SHORT TASK:
Write out the entire listing below exactly, with the pictures left out.

PROVIDED DATA:
---+---

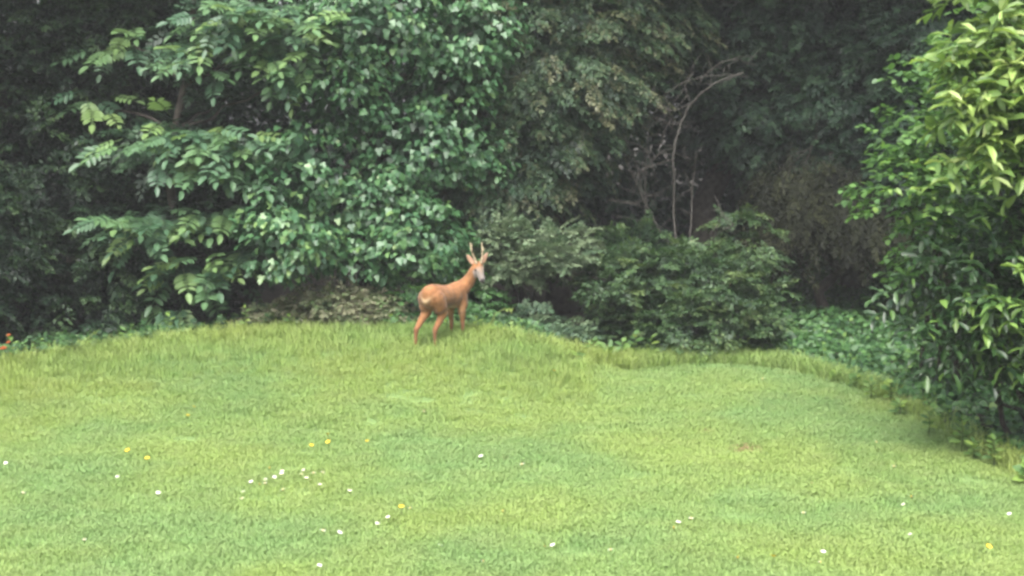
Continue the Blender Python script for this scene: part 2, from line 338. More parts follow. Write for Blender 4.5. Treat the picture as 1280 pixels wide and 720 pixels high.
def gn_scatter(name, sources, P, rz, sc, idx):
    c = bpy.data.collections.new(name + '_tufts')
    for s in sources: c.objects.link(s)
    me = bpy.data.meshes.new(name); me.vertices.add(len(P)); me.vertices.foreach_set('co', np.ascontiguousarray(P, np.float32).ravel())
    for nm, ty, dat in (('rz', 'FLOAT', rz), ('sc', 'FLOAT', sc), ('pick', 'INT', idx)):
        t = me.attributes.new(nm, ty, 'POINT'); t.data.foreach_set('value', np.ascontiguousarray(dat, np.float32 if ty == 'FLOAT' else np.int32))
    o = bpy.data.objects.new(name, me); COL.objects.link(o)
    ng = bpy.data.node_groups.new(name, 'GeometryNodeTree')
    ng.interface.new_socket('Geometry', in_out='INPUT', socket_type='NodeSocketGeometry'); ng.interface.new_socket('Geometry', in_out='OUTPUT', socket_type='NodeSocketGeometry')
    N = ng.nodes; Lk = ng.links; gi = N.new('NodeGroupInput'); go = N.new('NodeGroupOutput')
    mp = N.new('GeometryNodeMeshToPoints'); ip = N.new('GeometryNodeInstanceOnPoints'); ci = N.new('GeometryNodeCollectionInfo')
    ci.inputs['Collection'].default_value = c; ci.inputs['Separate Children'].default_value = True; ci.inputs['Reset Children'].default_value = True
    def na(nm, ty):
        n = N.new('GeometryNodeInputNamedAttribute'); n.data_type = ty; n.inputs['Name'].default_value = nm; return n.outputs['Attribute']
    cx = N.new('ShaderNodeCombineXYZ'); Lk.new(na('rz', 'FLOAT'), cx.inputs['Z'])
    Lk.new(gi.outputs[0], mp.inputs['Mesh']); Lk.new(mp.outputs['Points'], ip.inputs['Points']); Lk.new(ci.outputs[0], ip.inputs['Instance'])
    ip.inputs['Pick Instance'].default_value = True; Lk.new(na('pick', 'INT'), ip.inputs['Instance Index'])
    Lk.new(cx.outputs[0], ip.inputs['Rotation']); Lk.new(na('sc', 'FLOAT'), ip.inputs['Scale'])
    Lk.new(ip.outputs[0], go.inputs[0])
    md = o.modifiers.new('scatter', 'NODES'); md.node_group = ng
    return o
def keep_off_soil(P):
    k = np.ones(len(P), bool)
    for c, w in SOIL_W:
        e = ((P[:, 0] - c[0]) / (w * .8)) ** 2 + ((P[:, 1] - c[1]) / (w * .9)) ** 2
        k &= (e > 1) | (rng.random(len(P)) < .12)
    return k
n = 15000
P = np.stack([rng.uniform(-6.6, 6.6, n), rng.uniform(7.2, 18.4, n), np.zeros(n)], -1)
P = P[(P[:, 1] < edge_y(P[:, 0]) - .02) & (np.abs(P[:, 0]) < P[:, 1] * .36 + 1.6)]; P = P[keep_off_soil(P)]
P[:, 2] = gh(P[:, 0], P[:, 1]) + .009
lawn_src = [blade_patch('lawn_tuft', 130, .13, .022, .055, .0045, .8, M['grass'], 14) for _ in range(6)]
mot = np.sin(P[:, 0] * 2.1 + 1.7 * np.sin(P[:, 1] * 1.3)) * np.sin(P[:, 1] * 1.9 + 1.3 * np.sin(P[:, 0] * 1.7)) + .6 * np.sin(P[:, 0] * 5.3 + P[:, 1] * 2.2) * np.sin(P[:, 1] * 4.1 - P[:, 0])
o = gn_scatter('lawn_grass', lawn_src, P, rng.uniform(0, 6.28, len(P)), rng.uniform(.65, 1.25, len(P)) * (1 + .13 * mot), rng.integers(0, 6, len(P)))
tag(o, 'bright yellow-green mown grass with clover covering the lawn', 'grass', kind='stuff')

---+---

SOLUTION:
Continue the Blender Python script for this scene: part 2, from line 338. More parts follow. Write for Blender 4.5. Treat the picture as 1280 pixels wide and 720 pixels high.
def gn_scatter(name, sources, P, rz, sc, idx):
    c = bpy.data.collections.new(name + '_tufts')
    for s in sources: c.objects.link(s)
    me = bpy.data.meshes.new(name); me.vertices.add(len(P)); me.vertices.foreach_set('co', np.ascontiguousarray(P, np.float32).ravel())
    for nm, ty, dat in (('rz', 'FLOAT', rz), ('sc', 'FLOAT', sc), ('pick', 'INT', idx)):
        t = me.attributes.new(nm, ty, 'POINT'); t.data.foreach_set('value', np.ascontiguousarray(dat, np.float32 if ty == 'FLOAT' else np.int32))
    o = bpy.data.objects.new(name, me); COL.objects.link(o)
    ng = bpy.data.node_groups.new(name, 'GeometryNodeTree')
    ng.interface.new_socket('Geometry', in_out='INPUT', socket_type='NodeSocketGeometry'); ng.interface.new_socket('Geometry', in_out='OUTPUT', socket_type='NodeSocketGeometry')
    N = ng.nodes; Lk = ng.links; gi = N.new('NodeGroupInput'); go = N.new('NodeGroupOutput')
    mp = N.new('GeometryNodeMeshToPoints'); ip = N.new('GeometryNodeInstanceOnPoints'); ci = N.new('GeometryNodeCollectionInfo')
    ci.inputs['Collection'].default_value = c; ci.inputs['Separate Children'].default_value = True; ci.inputs['Reset Children'].default_value = True
    def na(nm, ty):
        n = N.new('GeometryNodeInputNamedAttribute'); n.data_type = ty; n.inputs['Name'].default_value = nm; return n.outputs['Attribute']
    cx = N.new('ShaderNodeCombineXYZ'); Lk.new(na('rz', 'FLOAT'), cx.inputs['Z'])
    Lk.new(gi.outputs[0], mp.inputs['Mesh']); Lk.new(mp.outputs['Points'], ip.inputs['Points']); Lk.new(ci.outputs[0], ip.inputs['Instance'])
    ip.inputs['Pick Instance'].default_value = True; Lk.new(na('pick', 'INT'), ip.inputs['Instance Index'])
    Lk.new(cx.outputs[0], ip.inputs['Rotation']); Lk.new(na('sc', 'FLOAT'), ip.inputs['Scale'])
    Lk.new(ip.outputs[0], go.inputs[0])
    md = o.modifiers.new('scatter', 'NODES'); md.node_group = ng
    return o
def keep_off_soil(P):
    k = np.ones(len(P), bool)
    for c, w in SOIL_W:
        e = ((P[:, 0] - c[0]) / (w * .8)) ** 2 + ((P[:, 1] - c[1]) / (w * .9)) ** 2
        k &= (e > 1) | (rng.random(len(P)) < .12)
    return k
n = 15000
P = np.stack([rng.uniform(-6.6, 6.6, n), rng.uniform(7.2, 18.4, n), np.zeros(n)], -1)
P = P[(P[:, 1] < edge_y(P[:, 0]) - .02) & (np.abs(P[:, 0]) < P[:, 1] * .36 + 1.6)]; P = P[keep_off_soil(P)]
P[:, 2] = gh(P[:, 0], P[:, 1]) + .009
lawn_src = [blade_patch('lawn_tuft', 130, .13, .022, .055, .0045, .8, M['grass'], 14) for _ in range(6)]
mot = np.sin(P[:, 0] * 2.1 + 1.7 * np.sin(P[:, 1] * 1.3)) * np.sin(P[:, 1] * 1.9 + 1.3 * np.sin(P[:, 0] * 1.7)) + .6 * np.sin(P[:, 0] * 5.3 + P[:, 1] * 2.2) * np.sin(P[:, 1] * 4.1 - P[:, 0])
o = gn_scatter('lawn_grass', lawn_src, P, rng.uniform(0, 6.28, len(P)), rng.uniform(.65, 1.25, len(P)) * (1 + .13 * mot), rng.integers(0, 6, len(P)))
tag(o, 'bright yellow-green mown grass with clover covering the lawn', 'grass', kind='stuff')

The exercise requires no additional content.